Yunanistan’ın hukuki strateji kriterlerine dayanarak, ortak uzlaşma teminatı konularında uzlaşmaya varılabileceğine inandığı için uzman Konstantinos Salonidis’in bu görüşü, Atina’da hakim olan algıya göre sapkın görünebilir. Ancak nihai hedef, Türkiye’yi Uluslararası Adalet Divanı mührüyle revizyonizme son verecek hesaplaşmaya götürmek.
Salonidis, Çin Denizi anlaşmazlığında Filipinler’i ve Körfez ülkeleri tarafından abluka altına alınan Katar hükümetini temsil ederek, en sıcak uluslararası meselelerden bazılarını yönetmişti. Şu anda Uluslararası Adalet Divanı’nda Azerbaycan’a karşı Ermenistan’ı temsil ediyor.
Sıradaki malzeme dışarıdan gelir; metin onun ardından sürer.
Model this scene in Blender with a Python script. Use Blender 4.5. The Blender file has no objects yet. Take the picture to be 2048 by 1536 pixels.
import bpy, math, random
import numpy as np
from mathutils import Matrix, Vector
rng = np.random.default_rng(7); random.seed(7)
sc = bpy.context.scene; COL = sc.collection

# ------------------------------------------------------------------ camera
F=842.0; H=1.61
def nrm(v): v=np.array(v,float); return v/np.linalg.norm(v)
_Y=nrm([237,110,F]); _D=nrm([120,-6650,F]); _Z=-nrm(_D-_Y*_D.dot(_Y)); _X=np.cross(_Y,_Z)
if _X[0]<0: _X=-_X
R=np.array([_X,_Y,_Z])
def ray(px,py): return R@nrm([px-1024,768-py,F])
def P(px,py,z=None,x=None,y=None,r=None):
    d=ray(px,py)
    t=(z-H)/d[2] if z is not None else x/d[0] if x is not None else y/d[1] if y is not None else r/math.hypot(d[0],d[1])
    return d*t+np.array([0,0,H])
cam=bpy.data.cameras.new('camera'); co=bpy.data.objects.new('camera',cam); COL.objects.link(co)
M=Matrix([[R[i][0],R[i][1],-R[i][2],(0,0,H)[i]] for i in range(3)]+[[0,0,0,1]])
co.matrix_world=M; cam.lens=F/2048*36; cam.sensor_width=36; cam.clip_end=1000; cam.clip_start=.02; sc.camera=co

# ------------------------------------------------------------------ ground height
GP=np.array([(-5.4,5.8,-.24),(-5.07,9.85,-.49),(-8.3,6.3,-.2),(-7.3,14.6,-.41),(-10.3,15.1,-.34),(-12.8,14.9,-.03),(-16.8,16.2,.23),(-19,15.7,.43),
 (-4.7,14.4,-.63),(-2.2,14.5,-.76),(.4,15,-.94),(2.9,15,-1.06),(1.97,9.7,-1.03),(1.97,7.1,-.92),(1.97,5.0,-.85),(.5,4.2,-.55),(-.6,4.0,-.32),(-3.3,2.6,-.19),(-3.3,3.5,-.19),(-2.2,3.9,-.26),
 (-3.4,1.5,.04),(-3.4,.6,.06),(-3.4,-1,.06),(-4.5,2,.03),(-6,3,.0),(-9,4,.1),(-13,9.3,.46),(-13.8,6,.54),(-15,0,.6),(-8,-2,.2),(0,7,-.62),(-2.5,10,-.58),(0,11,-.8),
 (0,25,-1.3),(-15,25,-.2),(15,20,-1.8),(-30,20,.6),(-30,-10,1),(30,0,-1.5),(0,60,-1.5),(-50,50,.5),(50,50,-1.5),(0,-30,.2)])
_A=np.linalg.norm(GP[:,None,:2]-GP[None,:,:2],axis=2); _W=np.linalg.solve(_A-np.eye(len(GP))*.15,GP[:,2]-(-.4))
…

“TO Vima” gazetesinde dile getirdiği gibi, “asıl soru kişinin riskle ne yapacağıdır. Kesin olan tek şey hareketsiz kalarak hiçbir çözüme ulaşamayacağıdır.”
Soru: İki ülke anlaşamadığı konuları Uluslararası Adalet Divanı’na nasıl götürebilir?
Cevap: “Bu başarılamaz, çünkü adından da anlaşılacağı üzere (ortak uzlaşma teminatı) bir uzlaşmayı yansıtan bir ortak uzlaşma teminatı anlaşmasına ihtiyaç duyuluyor.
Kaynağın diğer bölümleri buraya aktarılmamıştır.